Li Ning Profit Continues to Decline with Basketball and Direct Sales Underperforming, But Overall Health Drives Stock Rebound

Deep News
Aug 26

August 23, 2025: LI NING Company Limited (2331.HK) announced its 2025 interim results, with the Chinese sportswear giant continuing last year's trend of modest revenue growth but significant profit decline.

The company's revenue for the first half increased 3.3% to 14.617 billion yuan, while net profit fell 11.0% to 1.737 billion yuan, with net profit margin dropping sharply by 190 basis points to 11.7%.

Revenue growth was primarily driven by footwear business revenue increasing 4.9%, while apparel sales declined 3.4%.

The group attributed the decline in direct-to-consumer (DTC) channel revenue and gross margin to intense competition, deeper discounting, and store adjustments in the direct sales channel during the first half.

DTC revenue declined 4% to 3.234 billion yuan during the reporting period, with its proportion dropping 160 basis points to 22.8%. The number of stores decreased significantly by 217 year-on-year to 1,278. Gross margin fell 20 basis points during the period, impacting the group's overall gross margin by 40 basis points to 50%.

Wholesale channel revenue increased 4.4% year-on-year to 6.683 billion yuan, while e-commerce revenue grew 7.4% to 4.3 billion yuan, with LI NING brand e-commerce penetration rate improving 110 basis points to 29.0%.

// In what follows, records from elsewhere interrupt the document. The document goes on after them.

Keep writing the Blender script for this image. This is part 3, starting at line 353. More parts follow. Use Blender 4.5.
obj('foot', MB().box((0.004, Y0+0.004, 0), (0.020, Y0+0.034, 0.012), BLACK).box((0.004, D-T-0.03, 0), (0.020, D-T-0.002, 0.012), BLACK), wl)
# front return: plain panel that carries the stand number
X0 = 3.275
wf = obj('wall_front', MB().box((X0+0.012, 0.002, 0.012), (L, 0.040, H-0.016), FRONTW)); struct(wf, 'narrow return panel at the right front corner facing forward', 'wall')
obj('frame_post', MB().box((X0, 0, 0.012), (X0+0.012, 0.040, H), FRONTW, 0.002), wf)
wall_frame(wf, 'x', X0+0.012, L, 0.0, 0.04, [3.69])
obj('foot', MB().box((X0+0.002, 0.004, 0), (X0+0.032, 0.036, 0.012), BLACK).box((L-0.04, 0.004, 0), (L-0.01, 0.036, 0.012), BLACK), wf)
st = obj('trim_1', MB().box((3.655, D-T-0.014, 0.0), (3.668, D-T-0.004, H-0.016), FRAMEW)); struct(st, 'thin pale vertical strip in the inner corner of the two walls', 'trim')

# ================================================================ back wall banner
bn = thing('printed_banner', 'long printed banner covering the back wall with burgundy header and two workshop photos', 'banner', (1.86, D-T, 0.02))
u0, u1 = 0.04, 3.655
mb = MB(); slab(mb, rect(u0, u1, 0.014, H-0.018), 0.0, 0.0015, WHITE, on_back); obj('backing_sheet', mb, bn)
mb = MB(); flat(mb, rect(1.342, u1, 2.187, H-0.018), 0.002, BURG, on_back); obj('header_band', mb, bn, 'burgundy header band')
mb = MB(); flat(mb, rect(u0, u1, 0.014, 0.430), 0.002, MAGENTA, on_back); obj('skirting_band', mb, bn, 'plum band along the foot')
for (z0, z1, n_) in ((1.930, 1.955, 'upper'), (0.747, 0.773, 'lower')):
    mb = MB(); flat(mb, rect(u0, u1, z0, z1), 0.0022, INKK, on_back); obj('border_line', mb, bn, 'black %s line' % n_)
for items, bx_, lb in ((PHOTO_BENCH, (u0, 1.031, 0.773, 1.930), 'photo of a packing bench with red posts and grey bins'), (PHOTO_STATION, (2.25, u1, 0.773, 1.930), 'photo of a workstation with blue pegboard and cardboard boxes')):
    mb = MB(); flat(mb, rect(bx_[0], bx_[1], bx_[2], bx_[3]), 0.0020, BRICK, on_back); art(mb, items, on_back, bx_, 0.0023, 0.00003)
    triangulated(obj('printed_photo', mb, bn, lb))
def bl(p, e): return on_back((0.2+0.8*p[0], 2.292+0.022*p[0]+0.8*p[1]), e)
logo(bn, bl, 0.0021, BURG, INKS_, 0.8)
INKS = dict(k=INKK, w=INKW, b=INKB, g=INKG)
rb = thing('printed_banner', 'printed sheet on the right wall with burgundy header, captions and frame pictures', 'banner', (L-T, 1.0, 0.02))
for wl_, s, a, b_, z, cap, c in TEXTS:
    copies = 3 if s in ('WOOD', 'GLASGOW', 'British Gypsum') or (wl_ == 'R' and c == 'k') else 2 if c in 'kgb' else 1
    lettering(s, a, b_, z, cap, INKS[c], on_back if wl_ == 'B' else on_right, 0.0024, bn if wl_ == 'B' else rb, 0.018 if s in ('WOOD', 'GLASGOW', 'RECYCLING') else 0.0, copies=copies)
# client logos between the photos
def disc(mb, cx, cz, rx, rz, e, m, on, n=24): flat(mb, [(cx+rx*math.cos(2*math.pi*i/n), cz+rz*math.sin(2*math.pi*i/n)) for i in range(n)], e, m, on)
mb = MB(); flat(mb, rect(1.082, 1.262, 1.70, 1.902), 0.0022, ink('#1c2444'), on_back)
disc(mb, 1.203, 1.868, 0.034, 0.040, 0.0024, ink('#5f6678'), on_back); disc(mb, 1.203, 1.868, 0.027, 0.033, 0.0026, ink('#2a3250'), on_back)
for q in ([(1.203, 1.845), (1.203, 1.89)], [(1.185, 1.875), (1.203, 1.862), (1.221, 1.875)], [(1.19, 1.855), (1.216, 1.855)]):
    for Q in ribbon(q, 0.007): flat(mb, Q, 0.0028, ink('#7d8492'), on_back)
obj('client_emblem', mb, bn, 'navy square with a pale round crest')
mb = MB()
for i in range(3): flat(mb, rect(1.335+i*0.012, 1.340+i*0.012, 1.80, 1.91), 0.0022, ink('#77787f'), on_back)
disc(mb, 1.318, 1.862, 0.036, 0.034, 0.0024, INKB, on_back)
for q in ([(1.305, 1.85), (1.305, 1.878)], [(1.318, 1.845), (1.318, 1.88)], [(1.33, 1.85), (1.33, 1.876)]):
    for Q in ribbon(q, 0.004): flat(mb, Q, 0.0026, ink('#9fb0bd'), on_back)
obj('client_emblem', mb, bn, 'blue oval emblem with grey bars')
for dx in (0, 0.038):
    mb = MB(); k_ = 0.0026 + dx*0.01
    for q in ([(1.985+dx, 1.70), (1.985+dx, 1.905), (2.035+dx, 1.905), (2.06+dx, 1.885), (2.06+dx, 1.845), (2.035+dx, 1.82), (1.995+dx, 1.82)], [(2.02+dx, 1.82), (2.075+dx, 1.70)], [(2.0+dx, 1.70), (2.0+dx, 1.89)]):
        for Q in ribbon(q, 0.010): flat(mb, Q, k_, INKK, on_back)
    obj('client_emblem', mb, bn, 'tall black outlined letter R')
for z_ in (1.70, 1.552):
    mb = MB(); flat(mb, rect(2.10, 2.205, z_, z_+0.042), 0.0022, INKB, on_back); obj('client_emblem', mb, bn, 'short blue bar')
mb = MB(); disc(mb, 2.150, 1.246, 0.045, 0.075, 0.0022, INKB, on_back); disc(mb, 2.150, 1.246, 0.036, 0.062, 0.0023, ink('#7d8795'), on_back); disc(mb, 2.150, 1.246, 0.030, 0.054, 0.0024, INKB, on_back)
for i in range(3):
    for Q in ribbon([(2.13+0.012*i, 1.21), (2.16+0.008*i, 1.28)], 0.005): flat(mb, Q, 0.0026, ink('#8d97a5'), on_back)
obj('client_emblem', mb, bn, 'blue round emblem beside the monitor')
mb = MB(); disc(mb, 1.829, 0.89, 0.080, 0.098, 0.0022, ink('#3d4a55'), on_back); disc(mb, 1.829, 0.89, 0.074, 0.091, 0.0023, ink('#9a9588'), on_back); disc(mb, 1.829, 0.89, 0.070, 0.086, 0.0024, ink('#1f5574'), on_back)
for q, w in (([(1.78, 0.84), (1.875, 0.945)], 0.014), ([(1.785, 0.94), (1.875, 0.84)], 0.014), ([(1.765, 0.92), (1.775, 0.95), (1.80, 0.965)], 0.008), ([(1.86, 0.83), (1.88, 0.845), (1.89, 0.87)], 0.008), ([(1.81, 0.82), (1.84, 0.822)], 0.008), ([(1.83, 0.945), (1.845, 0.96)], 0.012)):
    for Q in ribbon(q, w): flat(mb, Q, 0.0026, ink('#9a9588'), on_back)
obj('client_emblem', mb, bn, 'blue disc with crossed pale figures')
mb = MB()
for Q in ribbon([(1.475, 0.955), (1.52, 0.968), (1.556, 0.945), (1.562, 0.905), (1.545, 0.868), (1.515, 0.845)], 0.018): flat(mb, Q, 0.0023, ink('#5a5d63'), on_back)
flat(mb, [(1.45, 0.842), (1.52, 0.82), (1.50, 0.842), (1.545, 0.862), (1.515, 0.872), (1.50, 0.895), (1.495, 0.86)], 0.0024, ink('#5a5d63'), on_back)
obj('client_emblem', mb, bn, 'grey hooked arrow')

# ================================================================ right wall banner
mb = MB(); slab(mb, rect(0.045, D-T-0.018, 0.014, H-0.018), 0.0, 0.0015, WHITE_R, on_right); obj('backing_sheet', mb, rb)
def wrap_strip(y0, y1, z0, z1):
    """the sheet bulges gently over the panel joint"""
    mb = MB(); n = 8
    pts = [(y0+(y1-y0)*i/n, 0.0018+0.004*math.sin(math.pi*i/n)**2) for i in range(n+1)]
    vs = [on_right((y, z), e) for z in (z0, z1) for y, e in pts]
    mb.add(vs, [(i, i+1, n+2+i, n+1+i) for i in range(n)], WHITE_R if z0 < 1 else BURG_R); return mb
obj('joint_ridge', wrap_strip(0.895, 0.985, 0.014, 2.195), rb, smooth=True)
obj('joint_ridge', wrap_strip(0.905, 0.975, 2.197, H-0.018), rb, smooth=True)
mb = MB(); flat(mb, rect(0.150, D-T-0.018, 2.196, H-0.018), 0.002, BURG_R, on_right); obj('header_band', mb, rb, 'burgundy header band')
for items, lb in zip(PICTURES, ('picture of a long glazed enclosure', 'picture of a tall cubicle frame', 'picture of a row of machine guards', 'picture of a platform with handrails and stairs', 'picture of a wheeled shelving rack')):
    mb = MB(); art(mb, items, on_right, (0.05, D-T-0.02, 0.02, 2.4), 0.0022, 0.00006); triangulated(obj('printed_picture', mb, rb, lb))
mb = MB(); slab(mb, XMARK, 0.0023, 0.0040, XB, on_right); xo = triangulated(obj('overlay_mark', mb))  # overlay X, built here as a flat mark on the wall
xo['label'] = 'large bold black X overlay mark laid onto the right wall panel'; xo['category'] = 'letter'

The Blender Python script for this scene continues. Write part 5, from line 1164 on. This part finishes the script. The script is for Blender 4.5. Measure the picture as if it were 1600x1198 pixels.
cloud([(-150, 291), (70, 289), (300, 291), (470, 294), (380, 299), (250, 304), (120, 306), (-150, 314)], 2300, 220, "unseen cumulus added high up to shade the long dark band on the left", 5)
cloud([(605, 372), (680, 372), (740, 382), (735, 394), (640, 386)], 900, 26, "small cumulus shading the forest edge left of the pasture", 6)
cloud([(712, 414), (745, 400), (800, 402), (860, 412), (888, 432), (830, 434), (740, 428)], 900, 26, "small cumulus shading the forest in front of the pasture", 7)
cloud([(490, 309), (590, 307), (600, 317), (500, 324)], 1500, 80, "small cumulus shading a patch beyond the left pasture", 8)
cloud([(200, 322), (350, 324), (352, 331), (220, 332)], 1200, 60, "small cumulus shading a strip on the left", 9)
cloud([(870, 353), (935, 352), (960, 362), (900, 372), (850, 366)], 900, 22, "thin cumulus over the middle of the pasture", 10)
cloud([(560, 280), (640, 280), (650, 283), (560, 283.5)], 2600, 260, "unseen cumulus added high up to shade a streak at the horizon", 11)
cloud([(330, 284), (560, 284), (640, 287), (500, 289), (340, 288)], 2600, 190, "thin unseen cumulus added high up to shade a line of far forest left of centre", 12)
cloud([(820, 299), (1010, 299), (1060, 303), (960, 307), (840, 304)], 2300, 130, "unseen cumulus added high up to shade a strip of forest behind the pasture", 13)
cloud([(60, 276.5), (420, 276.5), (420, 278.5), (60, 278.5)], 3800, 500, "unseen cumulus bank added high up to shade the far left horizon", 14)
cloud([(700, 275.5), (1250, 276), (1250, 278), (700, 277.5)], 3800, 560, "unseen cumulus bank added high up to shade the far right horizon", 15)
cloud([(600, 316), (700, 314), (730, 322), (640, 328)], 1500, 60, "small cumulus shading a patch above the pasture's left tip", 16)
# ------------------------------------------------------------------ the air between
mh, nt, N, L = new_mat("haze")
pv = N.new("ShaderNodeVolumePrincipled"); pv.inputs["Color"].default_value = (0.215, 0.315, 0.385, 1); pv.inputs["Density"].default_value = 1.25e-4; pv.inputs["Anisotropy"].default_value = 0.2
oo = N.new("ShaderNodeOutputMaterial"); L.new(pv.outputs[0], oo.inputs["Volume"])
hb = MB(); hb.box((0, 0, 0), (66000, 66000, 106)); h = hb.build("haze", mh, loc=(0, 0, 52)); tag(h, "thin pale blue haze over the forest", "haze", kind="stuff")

By category, basketball business sales continued to underperform, with retail sales declining 20% year-on-year and its proportion dropping from 20% to 17%. Running shoes continued to drive growth with retail sales increasing 15% and proportion rising from 30% to 34%. Sports lifestyle business retail sales fell 7% with a 29% proportion.

Due to Olympic sponsorship impact, the company's advertising and marketing expense ratio increased 30 basis points to 9.0% in the first half, which management indicated would improve in the second half. Staff expense ratio decreased 80 basis points to 7.7%.

Chief Financial Officer Zhao Dongsheng stated at the earnings conference that social consumer goods retail growth slowed starting in June, indicating the consumption environment remains sluggish, with continued challenges expected in the second half. The group maintains its full-year targets of flat revenue growth year-on-year, high single-digit net profit margin, and 50% gross margin.

Co-Chief Executive Officer Qian Wei noted that July and August business reflected greater market challenges than expected, with increasingly fierce competition, though consumer support for sports has not significantly weakened, and competition among different brands is not necessarily negative.

He also expressed expectations for LI NING to gain market share through enhanced brand, product, and channel competitiveness with increased resource investment in marketing channels. The group will continue structural adjustments and optimize offline channels. He emphasized the company has no inventory pressure, but if sales pressure cannot be resolved leading to mismatched sales and inventory, discounts would be prioritized to clear inventory, and if gross margin is affected, further cost reduction and efficiency improvement would follow.

During the reporting period, LI NING's inventory turnover improved slightly by 1 day to 61 days, with inventory growing at low single digits year-on-year. Among channel inventory, stock aged under 12 months accounted for 94%, with under 6 months at 82%. Company inventory comprised 77% under 6 months and 92% under 12 months.

Despite profit decline, LI NING's first-half performance exceeded market expectations, with the company's stock surging nearly 9% after results.

Credit Lyonnais issued a report noting LI NING's interim operating profit margin of 16.5% declined slightly by 20 basis points, but benefited from cost control that beat market expectations by 390 basis points. Revenue performance, while weaker than peers, slightly exceeded expectations and is expected to provide stock price support. The firm assigned a "Hold" rating with a target price of HK$16.

Morgan Stanley also issued a report indicating LI NING's interim operating profit was 21% higher than the firm's expectations. While risks of weak demand and intensified competition are rising, LI NING's current business condition is healthy. The firm stated that if sales recovery reaches mid-to-high single-digit growth, profit margins are expected to rise significantly, assigning an "Overweight" rating with a target price of HK$22.